Karena itu, barangkali tepat apa yang disampaikan seorang filsuf, bahwa hanya mereka yang telah selesai dengan dirinya sendiri adalah segelintir manusia yang berani mengungkapkan dirinya sendiri apa adanya.
Dalam konteks keberanian itu pula, saya mendukung Romo Magnis. Lebih dari sekedar statusnya sebagai seorang pastor katolik, ia sebagai manusia telah berani membawa suatu tema yang barang tentu menimbulkan kegaduhan.
Saya yakin sepenuhnya, dia paham implikasinya.
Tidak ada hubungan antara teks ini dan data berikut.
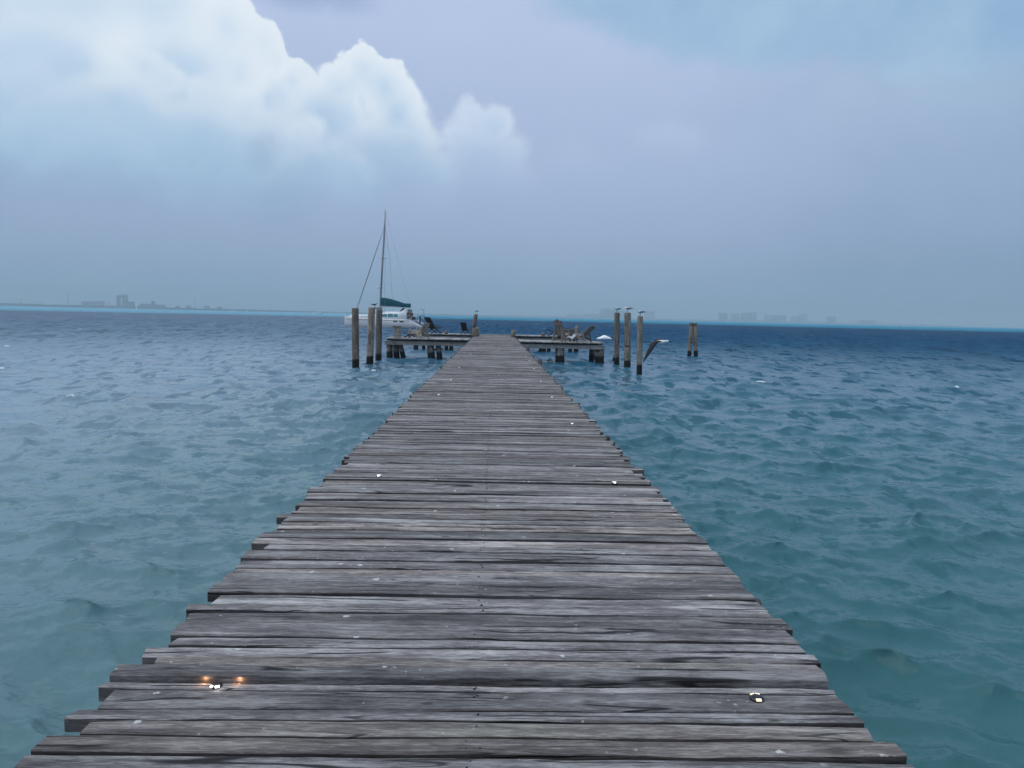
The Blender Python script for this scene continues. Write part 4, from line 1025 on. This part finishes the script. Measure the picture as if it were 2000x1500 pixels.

Didakwa dengan macam-macam penghakiman adalah salah satunya. Dalam tradisi katolik, banyak pendahulu Romo Magnis yang kehilangan nyawa karena keberanian semacam itu.
Mereka disebut martir. Itu adalah buah dari keberanian. Orang semacam itu barangkali dianggap gila atau aneh. Tetapi di kemudian hari orang memuja mereka sebagai Santo dan Santa, yakni orang yang sudah tuntas dengan dirinya sendiri, sehingga lebih banyak memikirkan orang lain.
Saya mengikuti Romo Magnis lebih banyak dari bukunya daripada perjumpaan pribadi. Mungkin ada diantara pembaca yang lebih pantas menulis tentang beliau. Tetapi dalam banyak cerita tentang Romo Magnis, termasuk dari sahabat yang beragama lain, saya menangkap kesan, ia telah selesai dengan dirinya sendiri.